● **What to work on**
Copy out all lines where "this" appears.

● **Raw records**
------------------------------------------------------------------------

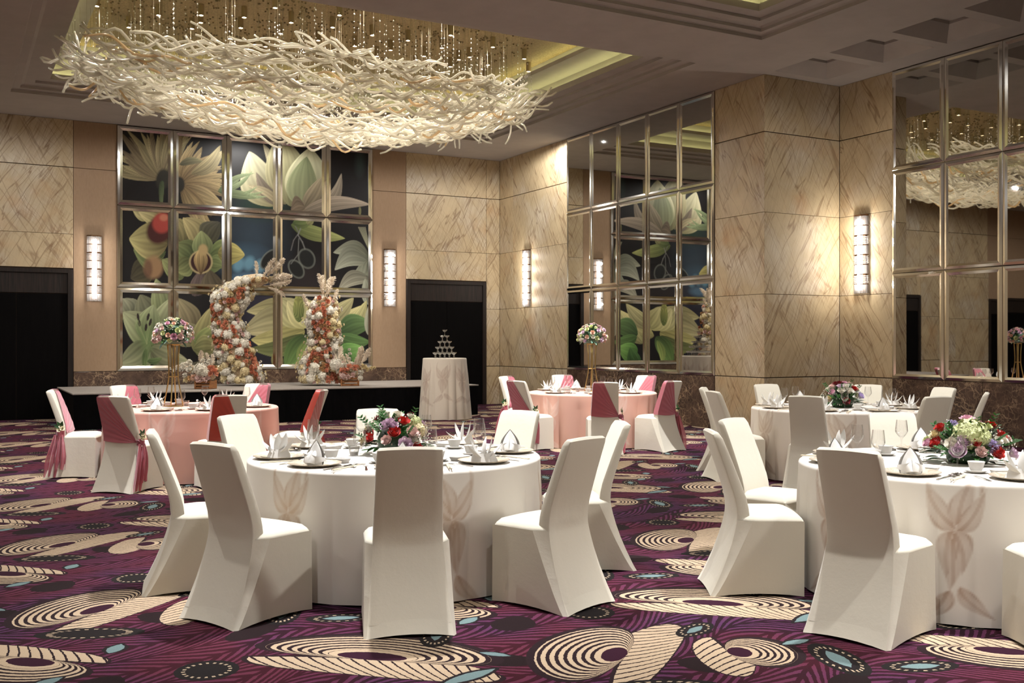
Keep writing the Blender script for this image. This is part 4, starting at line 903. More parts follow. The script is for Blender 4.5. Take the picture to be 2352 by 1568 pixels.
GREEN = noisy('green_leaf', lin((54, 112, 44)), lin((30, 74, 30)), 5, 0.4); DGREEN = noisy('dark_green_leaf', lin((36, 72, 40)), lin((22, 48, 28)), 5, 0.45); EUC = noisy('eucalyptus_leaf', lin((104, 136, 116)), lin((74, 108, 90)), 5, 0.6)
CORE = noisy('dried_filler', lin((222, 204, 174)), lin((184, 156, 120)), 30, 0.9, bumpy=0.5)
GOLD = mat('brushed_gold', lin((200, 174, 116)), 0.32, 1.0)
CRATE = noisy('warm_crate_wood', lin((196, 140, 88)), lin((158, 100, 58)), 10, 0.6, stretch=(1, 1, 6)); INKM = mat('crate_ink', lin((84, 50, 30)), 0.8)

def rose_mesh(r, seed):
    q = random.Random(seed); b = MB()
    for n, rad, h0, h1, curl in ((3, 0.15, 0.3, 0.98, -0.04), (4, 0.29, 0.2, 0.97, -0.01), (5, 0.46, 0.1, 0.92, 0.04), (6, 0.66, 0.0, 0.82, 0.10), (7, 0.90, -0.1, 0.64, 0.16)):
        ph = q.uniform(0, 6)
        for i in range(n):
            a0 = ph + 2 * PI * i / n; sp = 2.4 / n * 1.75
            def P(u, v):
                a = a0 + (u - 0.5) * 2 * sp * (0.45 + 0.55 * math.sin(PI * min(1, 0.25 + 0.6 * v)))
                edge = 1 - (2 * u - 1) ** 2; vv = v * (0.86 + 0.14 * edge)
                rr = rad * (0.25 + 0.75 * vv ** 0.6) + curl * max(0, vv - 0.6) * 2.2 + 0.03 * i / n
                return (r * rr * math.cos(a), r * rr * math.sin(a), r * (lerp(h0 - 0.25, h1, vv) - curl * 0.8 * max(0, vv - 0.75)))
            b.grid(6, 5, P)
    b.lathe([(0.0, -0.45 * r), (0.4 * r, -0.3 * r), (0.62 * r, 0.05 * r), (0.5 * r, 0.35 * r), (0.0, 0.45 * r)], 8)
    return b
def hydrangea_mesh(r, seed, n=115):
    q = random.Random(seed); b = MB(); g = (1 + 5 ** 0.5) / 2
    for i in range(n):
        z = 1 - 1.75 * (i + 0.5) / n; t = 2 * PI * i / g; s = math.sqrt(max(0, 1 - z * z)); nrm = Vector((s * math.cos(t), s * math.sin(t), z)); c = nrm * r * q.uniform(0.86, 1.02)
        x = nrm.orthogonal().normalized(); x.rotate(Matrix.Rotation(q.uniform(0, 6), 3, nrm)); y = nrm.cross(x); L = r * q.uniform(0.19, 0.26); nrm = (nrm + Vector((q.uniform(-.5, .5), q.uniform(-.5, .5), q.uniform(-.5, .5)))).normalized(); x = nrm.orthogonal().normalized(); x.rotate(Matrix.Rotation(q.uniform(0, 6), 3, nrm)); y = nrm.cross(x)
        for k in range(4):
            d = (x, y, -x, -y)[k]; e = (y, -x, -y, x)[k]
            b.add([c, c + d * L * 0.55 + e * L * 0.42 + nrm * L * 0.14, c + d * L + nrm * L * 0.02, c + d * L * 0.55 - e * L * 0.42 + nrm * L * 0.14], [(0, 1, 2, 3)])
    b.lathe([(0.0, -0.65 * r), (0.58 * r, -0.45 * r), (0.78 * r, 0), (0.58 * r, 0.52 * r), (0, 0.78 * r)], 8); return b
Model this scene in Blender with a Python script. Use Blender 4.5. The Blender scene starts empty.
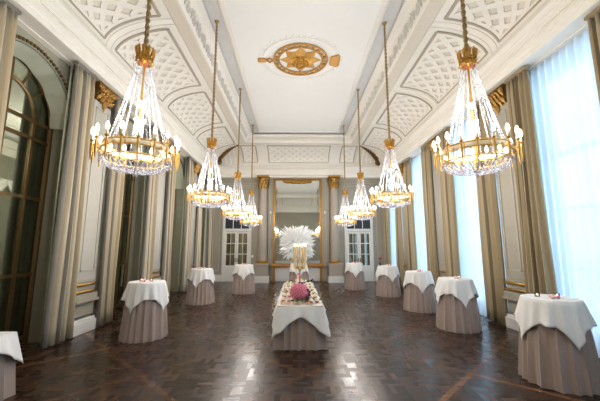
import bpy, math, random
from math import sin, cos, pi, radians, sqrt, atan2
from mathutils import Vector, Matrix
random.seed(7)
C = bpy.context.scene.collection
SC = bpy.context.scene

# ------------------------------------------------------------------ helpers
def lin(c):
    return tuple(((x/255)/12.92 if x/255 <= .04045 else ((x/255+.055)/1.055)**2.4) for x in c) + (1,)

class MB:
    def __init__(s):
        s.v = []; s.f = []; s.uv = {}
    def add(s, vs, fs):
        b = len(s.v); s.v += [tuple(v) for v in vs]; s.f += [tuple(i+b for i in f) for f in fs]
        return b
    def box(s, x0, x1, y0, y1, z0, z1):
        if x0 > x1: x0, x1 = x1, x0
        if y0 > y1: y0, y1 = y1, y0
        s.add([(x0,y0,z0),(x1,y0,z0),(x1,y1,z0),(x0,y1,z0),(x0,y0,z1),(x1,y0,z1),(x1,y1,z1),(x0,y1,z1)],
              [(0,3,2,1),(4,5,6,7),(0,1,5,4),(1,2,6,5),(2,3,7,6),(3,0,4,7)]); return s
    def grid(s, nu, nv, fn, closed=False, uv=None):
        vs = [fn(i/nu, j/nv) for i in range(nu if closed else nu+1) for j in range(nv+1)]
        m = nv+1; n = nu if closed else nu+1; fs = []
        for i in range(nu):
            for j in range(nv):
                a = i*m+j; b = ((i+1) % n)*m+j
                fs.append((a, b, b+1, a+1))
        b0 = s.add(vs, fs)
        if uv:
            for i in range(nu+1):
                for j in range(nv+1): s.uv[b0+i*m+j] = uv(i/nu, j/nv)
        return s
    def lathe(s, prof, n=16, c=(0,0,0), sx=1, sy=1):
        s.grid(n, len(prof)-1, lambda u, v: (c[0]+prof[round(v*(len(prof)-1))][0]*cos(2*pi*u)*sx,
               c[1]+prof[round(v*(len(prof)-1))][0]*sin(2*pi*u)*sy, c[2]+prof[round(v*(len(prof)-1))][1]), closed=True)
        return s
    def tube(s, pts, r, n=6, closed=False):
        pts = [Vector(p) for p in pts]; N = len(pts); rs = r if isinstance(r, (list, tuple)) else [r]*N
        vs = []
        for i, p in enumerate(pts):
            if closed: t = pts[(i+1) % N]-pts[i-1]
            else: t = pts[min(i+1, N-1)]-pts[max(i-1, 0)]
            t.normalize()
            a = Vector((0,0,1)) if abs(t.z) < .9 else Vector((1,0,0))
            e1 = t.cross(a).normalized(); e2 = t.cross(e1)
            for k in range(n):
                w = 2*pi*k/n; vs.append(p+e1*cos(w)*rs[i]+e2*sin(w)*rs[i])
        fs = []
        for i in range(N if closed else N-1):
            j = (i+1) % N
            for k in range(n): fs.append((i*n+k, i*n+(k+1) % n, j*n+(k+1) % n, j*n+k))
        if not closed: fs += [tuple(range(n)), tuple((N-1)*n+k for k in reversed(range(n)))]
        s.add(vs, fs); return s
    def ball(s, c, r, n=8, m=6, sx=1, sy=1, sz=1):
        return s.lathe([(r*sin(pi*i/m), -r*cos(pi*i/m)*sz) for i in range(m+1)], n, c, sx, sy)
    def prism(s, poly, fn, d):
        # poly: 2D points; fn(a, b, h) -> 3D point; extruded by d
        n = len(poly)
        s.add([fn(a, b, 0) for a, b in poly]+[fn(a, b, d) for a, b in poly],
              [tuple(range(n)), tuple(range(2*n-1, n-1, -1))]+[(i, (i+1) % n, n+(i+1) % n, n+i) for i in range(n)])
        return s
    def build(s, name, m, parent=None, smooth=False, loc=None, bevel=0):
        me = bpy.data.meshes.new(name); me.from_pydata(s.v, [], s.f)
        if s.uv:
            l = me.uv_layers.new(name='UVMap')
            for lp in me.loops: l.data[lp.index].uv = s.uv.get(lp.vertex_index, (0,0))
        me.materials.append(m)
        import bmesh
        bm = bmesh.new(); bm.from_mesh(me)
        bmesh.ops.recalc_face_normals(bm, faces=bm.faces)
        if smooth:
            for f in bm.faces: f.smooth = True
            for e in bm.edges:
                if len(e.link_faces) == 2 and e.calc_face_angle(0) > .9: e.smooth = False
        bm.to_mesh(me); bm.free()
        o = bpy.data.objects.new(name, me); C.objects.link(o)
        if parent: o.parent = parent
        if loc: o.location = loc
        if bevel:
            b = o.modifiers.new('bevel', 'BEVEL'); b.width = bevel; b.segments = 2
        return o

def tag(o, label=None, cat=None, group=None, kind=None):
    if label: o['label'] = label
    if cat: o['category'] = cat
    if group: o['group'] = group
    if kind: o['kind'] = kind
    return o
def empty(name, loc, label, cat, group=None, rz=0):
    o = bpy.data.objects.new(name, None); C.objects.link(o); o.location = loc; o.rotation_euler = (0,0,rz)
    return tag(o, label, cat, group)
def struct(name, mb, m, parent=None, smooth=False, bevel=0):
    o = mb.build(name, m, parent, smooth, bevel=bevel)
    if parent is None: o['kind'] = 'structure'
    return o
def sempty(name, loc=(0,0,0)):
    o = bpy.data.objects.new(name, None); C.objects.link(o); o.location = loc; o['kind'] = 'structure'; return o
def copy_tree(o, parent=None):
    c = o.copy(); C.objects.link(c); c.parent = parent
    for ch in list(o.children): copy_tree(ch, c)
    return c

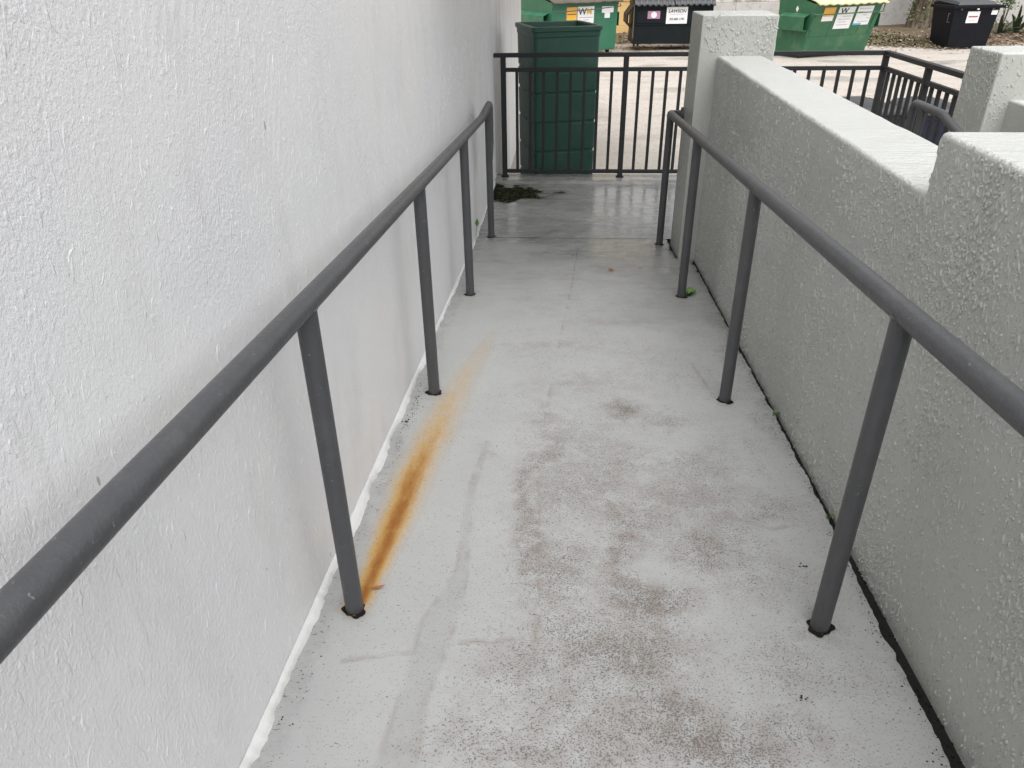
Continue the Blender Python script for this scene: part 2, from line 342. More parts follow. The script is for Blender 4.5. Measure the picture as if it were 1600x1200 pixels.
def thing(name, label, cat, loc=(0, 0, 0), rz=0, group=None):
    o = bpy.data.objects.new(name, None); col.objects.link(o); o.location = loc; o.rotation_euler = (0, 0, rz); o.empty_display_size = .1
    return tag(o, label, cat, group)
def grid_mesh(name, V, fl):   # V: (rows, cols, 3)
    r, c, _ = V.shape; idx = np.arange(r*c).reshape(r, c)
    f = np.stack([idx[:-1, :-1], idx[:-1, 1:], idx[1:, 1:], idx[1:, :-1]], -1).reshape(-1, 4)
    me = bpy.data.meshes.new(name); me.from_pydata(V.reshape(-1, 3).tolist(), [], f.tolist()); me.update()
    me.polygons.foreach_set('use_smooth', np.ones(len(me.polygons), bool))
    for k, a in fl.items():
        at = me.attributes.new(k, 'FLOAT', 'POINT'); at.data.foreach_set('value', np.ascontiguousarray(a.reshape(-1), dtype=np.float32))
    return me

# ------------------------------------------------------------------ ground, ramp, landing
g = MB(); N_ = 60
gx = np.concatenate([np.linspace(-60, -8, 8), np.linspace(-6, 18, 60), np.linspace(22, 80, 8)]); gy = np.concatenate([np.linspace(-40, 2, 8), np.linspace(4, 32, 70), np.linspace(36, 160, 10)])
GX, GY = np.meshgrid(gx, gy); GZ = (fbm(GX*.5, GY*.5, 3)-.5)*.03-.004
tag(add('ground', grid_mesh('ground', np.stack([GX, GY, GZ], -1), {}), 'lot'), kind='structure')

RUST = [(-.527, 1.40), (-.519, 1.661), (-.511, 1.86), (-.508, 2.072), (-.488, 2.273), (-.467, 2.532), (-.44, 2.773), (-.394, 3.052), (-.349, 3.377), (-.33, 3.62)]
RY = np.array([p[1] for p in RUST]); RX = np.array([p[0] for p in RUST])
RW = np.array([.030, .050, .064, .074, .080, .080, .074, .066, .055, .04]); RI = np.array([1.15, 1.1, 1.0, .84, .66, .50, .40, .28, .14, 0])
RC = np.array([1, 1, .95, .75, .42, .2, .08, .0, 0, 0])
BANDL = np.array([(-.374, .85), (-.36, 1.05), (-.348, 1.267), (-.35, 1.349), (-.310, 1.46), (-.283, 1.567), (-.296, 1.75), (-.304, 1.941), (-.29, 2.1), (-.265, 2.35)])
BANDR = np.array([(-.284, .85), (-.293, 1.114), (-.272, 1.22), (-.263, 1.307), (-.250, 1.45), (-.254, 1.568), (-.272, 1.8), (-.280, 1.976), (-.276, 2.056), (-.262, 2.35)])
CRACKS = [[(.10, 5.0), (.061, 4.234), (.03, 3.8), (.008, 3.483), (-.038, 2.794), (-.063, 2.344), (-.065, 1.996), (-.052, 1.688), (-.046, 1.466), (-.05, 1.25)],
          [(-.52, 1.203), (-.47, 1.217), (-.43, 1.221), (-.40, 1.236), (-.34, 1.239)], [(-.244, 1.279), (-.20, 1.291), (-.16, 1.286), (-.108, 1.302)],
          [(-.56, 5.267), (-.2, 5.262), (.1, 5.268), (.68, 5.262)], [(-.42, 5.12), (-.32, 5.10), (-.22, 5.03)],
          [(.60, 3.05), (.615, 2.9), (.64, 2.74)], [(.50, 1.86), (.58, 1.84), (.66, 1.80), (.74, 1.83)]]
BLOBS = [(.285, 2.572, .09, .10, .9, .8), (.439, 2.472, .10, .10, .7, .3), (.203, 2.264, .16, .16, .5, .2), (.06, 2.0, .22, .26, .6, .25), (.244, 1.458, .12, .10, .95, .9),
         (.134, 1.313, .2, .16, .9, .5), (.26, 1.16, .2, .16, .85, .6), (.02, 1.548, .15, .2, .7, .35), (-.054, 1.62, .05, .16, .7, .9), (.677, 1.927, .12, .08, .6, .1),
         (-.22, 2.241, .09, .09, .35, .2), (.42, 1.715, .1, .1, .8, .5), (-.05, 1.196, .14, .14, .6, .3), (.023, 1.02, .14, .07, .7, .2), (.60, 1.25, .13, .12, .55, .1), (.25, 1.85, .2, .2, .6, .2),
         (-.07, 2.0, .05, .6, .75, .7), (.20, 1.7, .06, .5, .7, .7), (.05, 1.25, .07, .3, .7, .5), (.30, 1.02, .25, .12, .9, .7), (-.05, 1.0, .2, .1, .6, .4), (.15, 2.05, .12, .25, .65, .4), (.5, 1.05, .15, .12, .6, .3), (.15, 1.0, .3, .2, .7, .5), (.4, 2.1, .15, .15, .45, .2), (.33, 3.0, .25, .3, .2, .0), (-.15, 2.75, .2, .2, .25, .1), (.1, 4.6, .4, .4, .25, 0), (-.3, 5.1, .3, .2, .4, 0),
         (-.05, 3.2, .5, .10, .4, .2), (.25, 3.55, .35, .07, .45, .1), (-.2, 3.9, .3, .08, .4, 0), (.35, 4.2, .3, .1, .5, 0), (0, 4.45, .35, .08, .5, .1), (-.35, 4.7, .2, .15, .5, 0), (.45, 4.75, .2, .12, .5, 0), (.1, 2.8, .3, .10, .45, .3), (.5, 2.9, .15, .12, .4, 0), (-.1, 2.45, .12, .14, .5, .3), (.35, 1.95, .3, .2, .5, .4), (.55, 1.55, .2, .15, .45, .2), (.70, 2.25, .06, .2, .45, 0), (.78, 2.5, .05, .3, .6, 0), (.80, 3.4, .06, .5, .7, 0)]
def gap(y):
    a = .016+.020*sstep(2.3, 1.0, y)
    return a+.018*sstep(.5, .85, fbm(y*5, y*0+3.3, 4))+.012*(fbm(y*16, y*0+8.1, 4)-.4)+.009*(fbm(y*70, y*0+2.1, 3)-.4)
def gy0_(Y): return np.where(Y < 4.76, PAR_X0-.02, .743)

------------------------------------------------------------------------

● **Task response**
Keep writing the Blender script for this image. This is part 4, starting at line 903. More parts follow. The script is for Blender 4.5. Take the picture to be 2352 by 1568 pixels.
Model this scene in Blender with a Python script. Use Blender 4.5. The Blender scene starts empty.
Continue the Blender Python script for this scene: part 2, from line 342. More parts follow. The script is for Blender 4.5. Measure the picture as if it were 1600x1200 pixels.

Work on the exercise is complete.